Who do you think would make decisions about whether to allow speakers on every module, to every society and to university-endorsed events such as public lectures, research groups, consortiums and so on? Do you honestly think that anyone has time to go through the scripts of all of these people and decide whether vulnerable students may find them distasteful? Do you even have any idea of how many of these talks there are in any week, let alone a year across a university?

trisher Sun 12-Sep-21 11:30:16

Doodledog
I am interested to hear if there have been instances (apart from those that would break the law) of other speakers falling foul of these ‘basic regulations’, or if it is just gender-critical speakers who are being silenced.

But it seems you aren't really interested and each tiime you are challenged about something that you have said you shift the goalposts a little bit.

And I actually said JB wasn't no platformed and posted why she wouldn't attend many posts ago.
Really Doodle give up you are on a no winner. Trans issues do result in people being no platformed, they were not the original aim of no platforming, and they certainly aren't the only issue people have been no platformed on.

Doodledog Sun 12-Sep-21 11:25:20

As others have said however, this is a straw man argument. JB wasn't no platformed. She didn't like the conditions imposed.
Exactly.

Not imposed by 'The University', and not because of 'basic rules and regulations', but because she would not kowtow to the demands of those who seek to dominate the 'debate' that they refuse to have.

Doodledog Sun 12-Sep-21 11:01:04

trisher, as I am sure you are aware, as I repeatedly said so, I am not saying that it is only trans issues - I am questioning your assertion that there are ‘basic rules and regulations’ in universities that disallow speakers who might be considered ’tasteless or threatening’.

The cases you mention show students ‘cancelling’ speakers, which is not the same thing at all. It is still wrong, IMO, but is not in any way because universities are ‘aware that students are vulnerable’ and are protecting them from hearing views that the university (or more accurately someone within it) considers unsuitable. Whose role would that be, in your scenario? Vice Chancellors have better things to do, and as yet there is no committee for the promotion of acceptable ideas.

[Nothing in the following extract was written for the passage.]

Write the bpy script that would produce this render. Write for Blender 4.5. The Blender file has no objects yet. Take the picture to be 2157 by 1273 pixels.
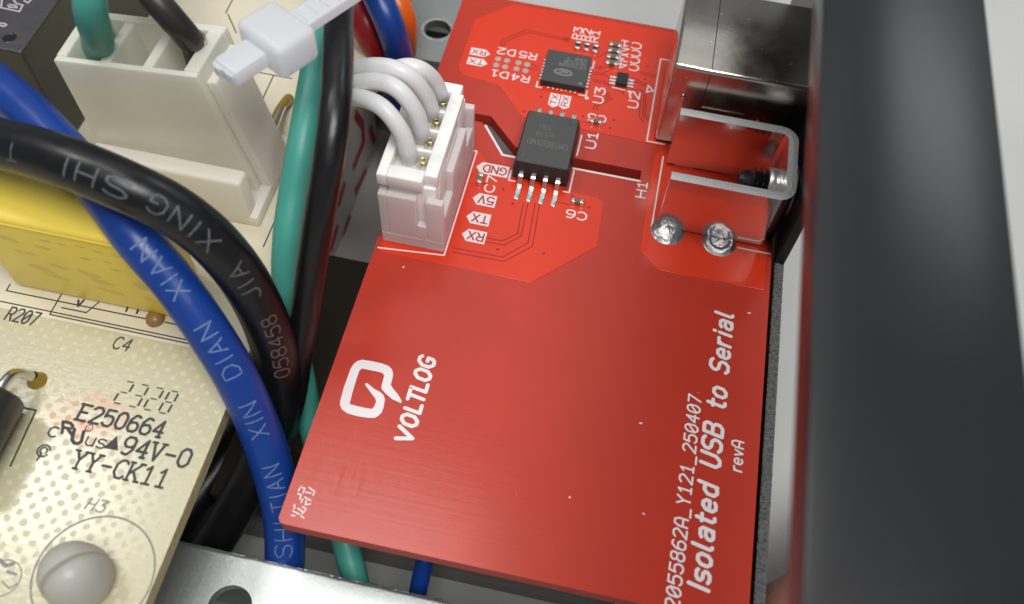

That is what I was questioning. The case in Durham looks to me to be different, in that the speaker was able to go ahead, but only with the sayso and prior approval of the trans society - that screams to me of a case where there has been a threat to ‘the university’ to remove the Diversity Champion kitemark if free speech about trans issues is allowed. I may, of course be mistaken, but it certainly wouldn’t be the first time they have exerted that sort of pressure.

It is an important distinction to make, as if people believed your assertion that universities were acting as thought police
they would have valid cause for concern, where (beyond the Stonewall strongarming) none really exists.

GagaJo Sun 12-Sep-21 10:50:16

Sorry! I'm wrong of course. It IS possible just to pick the groups the majority agree with. BUT that is discriminatory.

As others have said however, this is a straw man argument. JB wasn't no platformed. She didn't like the conditions imposed.